=== RECORDS FOR THE EXERCISE ===
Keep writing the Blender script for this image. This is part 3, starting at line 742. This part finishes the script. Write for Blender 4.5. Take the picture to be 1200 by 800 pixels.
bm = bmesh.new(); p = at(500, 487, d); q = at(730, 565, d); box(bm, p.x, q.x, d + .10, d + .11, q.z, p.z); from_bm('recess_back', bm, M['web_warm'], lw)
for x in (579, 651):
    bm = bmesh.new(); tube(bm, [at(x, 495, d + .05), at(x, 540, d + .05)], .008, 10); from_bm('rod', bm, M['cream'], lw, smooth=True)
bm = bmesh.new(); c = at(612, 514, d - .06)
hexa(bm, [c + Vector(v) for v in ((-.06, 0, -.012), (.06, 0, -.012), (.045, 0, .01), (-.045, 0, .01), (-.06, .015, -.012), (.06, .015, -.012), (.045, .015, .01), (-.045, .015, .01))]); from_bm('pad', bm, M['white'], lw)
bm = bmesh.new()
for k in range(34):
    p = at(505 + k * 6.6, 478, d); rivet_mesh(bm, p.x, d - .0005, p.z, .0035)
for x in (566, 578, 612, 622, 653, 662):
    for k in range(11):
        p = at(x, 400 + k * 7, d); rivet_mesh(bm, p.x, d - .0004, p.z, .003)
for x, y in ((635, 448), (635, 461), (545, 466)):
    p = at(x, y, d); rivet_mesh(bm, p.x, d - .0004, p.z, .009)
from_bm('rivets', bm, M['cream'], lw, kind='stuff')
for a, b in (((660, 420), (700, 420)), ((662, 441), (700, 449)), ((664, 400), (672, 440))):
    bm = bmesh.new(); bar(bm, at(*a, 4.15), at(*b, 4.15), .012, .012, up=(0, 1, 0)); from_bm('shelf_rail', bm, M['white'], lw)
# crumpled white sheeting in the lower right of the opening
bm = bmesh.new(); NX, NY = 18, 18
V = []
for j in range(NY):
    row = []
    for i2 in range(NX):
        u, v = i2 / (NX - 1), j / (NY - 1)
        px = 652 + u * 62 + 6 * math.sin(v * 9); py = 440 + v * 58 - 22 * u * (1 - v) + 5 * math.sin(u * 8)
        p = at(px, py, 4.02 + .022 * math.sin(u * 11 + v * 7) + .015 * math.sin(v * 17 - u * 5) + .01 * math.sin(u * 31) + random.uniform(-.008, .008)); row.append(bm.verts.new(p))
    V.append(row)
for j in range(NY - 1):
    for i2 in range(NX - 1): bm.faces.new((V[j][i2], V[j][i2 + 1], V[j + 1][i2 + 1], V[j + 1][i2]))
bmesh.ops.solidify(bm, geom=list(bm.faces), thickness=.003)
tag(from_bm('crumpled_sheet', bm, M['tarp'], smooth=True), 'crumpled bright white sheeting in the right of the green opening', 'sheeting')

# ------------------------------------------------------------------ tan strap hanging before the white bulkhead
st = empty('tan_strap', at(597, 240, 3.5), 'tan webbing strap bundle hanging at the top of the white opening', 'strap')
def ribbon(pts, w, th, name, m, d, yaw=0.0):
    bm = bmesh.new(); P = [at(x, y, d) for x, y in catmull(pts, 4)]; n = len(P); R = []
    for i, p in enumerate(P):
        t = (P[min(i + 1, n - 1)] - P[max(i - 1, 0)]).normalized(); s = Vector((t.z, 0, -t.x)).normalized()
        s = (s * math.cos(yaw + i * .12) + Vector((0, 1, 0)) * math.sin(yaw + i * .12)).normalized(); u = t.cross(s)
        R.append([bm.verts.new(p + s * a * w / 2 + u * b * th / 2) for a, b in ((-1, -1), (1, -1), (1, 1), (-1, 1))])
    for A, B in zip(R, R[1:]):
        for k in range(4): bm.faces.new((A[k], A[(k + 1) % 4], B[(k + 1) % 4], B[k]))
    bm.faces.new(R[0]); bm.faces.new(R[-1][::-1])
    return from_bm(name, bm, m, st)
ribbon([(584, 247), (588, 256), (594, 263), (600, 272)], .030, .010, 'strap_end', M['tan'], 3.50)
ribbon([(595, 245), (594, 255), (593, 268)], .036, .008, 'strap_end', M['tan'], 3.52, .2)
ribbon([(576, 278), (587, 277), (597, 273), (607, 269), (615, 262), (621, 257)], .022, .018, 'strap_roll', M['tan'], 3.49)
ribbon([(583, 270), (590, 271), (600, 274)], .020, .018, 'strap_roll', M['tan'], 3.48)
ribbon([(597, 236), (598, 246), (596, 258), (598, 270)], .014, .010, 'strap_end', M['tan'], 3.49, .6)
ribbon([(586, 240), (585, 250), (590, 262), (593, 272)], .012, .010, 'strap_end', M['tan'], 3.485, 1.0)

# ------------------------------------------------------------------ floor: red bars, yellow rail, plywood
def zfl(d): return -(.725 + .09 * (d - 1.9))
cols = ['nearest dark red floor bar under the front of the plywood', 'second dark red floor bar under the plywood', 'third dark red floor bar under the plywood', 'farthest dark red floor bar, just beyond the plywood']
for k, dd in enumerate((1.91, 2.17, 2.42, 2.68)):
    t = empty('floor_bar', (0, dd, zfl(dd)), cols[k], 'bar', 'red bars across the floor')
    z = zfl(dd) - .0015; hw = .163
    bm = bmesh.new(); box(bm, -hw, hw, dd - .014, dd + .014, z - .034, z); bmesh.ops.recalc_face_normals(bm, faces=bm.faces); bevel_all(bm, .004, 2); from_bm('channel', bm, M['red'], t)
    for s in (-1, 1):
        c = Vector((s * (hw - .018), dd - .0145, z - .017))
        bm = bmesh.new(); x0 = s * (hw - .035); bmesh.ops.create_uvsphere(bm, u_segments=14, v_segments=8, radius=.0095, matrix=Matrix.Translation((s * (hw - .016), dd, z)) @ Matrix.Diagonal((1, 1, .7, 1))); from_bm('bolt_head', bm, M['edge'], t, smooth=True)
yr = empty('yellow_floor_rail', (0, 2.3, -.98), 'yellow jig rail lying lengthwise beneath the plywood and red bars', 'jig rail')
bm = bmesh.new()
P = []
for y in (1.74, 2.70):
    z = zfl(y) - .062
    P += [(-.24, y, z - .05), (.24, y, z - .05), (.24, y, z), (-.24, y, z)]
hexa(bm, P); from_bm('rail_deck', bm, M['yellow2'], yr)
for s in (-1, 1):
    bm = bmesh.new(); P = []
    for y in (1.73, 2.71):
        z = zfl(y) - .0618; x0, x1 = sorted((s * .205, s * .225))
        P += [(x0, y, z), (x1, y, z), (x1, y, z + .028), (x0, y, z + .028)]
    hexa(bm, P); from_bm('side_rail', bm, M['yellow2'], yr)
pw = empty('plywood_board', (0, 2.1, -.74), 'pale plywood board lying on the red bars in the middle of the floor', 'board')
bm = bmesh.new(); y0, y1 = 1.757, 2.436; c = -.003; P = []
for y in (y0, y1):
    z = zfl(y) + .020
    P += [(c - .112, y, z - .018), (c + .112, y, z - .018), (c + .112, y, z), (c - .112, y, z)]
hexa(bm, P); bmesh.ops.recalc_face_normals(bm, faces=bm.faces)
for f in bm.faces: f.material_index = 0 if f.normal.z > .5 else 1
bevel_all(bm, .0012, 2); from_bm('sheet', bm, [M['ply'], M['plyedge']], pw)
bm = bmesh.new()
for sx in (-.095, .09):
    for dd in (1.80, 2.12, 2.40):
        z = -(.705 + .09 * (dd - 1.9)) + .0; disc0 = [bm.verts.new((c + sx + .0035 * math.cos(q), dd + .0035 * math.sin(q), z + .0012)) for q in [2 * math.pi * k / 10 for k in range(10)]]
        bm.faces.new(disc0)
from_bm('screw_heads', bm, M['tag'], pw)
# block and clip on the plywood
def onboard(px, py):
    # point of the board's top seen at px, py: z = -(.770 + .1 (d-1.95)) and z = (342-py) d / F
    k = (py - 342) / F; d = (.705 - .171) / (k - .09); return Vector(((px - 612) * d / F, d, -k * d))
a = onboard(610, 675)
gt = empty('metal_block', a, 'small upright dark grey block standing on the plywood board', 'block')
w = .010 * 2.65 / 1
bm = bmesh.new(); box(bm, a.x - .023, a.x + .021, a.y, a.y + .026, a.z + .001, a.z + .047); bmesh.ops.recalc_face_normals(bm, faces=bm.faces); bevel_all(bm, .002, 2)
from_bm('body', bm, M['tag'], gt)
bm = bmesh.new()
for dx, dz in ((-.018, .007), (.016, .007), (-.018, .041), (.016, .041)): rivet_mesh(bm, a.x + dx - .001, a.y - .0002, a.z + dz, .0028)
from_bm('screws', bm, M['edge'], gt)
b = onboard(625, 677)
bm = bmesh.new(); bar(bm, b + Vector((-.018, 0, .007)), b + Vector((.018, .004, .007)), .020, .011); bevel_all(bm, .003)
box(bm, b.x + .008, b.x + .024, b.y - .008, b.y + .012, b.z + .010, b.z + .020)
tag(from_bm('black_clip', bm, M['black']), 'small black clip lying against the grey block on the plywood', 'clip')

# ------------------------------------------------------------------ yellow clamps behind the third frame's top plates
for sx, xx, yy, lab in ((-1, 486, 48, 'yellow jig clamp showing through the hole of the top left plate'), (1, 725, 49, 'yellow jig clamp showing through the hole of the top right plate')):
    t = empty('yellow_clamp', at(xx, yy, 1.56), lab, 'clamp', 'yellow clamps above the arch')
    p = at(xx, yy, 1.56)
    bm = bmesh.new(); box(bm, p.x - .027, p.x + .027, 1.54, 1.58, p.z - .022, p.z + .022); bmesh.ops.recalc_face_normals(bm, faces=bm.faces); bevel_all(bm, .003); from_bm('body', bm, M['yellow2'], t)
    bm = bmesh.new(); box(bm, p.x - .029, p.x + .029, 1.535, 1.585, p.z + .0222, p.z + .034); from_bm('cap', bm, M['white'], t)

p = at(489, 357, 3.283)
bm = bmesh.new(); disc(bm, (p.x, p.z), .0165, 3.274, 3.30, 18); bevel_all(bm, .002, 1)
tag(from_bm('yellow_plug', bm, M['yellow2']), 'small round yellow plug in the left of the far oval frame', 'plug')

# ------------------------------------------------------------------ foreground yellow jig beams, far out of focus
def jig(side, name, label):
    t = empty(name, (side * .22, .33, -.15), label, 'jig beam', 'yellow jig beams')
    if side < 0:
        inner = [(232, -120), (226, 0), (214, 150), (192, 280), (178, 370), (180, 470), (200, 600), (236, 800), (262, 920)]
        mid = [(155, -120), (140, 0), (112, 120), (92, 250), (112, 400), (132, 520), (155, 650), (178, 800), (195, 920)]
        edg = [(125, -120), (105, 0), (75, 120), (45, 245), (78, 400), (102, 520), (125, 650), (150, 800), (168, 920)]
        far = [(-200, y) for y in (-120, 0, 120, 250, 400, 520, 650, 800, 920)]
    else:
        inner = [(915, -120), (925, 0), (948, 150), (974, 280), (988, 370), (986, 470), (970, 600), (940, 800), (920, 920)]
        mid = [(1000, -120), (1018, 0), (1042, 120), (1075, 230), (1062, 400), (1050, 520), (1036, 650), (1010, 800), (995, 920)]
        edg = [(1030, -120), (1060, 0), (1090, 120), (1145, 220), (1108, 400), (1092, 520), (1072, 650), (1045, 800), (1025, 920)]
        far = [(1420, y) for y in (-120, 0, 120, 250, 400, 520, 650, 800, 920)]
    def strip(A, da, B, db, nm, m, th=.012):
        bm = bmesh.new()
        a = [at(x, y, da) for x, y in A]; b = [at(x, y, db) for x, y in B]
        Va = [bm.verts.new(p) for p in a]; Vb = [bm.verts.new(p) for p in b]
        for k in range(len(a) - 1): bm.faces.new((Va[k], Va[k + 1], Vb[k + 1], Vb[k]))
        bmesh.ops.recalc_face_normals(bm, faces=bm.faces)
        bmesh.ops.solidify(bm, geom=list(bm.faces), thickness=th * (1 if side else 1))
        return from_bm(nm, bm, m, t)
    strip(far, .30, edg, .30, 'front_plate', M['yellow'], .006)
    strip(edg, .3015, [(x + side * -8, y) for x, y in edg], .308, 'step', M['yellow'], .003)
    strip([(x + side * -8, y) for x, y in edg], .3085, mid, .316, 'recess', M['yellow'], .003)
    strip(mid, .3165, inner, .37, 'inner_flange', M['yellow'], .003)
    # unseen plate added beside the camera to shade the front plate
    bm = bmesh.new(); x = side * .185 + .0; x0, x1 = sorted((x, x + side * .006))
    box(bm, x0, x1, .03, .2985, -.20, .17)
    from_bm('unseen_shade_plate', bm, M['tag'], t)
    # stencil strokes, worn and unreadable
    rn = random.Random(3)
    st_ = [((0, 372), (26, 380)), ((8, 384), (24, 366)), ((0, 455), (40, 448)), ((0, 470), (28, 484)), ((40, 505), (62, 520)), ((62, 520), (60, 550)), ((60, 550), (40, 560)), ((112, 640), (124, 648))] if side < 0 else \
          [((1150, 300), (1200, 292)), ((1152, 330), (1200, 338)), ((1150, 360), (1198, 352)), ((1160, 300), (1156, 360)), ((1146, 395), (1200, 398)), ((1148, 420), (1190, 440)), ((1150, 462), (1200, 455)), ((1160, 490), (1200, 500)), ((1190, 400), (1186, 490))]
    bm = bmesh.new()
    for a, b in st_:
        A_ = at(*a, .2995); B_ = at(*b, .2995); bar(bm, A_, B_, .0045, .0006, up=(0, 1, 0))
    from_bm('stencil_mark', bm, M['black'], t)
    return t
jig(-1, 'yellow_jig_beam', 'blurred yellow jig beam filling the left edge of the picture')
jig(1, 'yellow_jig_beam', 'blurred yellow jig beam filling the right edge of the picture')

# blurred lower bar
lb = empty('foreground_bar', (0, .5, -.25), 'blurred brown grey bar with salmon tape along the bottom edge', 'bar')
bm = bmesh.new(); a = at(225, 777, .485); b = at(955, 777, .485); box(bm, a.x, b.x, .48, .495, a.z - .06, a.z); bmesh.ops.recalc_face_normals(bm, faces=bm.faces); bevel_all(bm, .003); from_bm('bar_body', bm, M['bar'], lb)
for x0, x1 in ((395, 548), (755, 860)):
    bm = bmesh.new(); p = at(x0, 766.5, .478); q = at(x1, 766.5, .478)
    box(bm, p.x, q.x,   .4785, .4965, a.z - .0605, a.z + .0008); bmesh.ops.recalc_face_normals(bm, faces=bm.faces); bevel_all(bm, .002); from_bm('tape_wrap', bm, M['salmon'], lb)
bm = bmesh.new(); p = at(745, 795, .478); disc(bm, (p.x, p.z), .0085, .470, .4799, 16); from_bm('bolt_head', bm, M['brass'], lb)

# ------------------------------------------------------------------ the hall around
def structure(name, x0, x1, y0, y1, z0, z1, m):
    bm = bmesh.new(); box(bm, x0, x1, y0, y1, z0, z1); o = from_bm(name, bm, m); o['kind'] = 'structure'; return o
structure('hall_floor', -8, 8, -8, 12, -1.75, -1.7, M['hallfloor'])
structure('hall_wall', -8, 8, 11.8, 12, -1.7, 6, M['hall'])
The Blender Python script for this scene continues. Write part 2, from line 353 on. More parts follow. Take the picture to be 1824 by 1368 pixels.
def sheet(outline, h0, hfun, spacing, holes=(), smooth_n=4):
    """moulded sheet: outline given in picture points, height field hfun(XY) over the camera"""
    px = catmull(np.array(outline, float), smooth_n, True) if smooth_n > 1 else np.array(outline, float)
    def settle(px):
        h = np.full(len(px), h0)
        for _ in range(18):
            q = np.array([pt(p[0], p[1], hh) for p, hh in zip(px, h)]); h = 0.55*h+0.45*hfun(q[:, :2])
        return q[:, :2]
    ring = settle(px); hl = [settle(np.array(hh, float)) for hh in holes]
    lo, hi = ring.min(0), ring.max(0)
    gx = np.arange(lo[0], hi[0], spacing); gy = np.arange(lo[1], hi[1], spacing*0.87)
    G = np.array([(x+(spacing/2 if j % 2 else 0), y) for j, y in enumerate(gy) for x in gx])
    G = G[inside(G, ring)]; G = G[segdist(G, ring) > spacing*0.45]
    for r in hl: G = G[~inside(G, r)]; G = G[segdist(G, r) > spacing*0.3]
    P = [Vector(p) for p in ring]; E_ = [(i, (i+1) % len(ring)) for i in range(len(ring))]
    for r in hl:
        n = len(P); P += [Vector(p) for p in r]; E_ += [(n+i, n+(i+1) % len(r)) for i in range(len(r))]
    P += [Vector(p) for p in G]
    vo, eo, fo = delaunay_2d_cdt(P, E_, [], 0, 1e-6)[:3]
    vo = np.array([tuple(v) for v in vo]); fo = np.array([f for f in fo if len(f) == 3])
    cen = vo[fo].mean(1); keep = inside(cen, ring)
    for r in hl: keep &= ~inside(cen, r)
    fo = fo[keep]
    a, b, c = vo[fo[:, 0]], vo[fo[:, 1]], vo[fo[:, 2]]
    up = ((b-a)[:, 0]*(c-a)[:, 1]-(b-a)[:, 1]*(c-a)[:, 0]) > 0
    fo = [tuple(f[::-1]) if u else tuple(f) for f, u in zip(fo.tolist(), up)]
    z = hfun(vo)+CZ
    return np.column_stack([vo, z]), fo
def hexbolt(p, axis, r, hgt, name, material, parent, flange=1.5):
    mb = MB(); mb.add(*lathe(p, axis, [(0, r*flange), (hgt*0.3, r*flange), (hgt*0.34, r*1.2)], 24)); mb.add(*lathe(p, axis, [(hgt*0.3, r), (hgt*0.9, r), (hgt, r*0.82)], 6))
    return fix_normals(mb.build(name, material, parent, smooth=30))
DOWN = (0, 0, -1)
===
## WORK INSTRUCTIONS
Say how many lines have the string "part" in them, offering no words beyond the number.

## SOLVED EXERCISE
2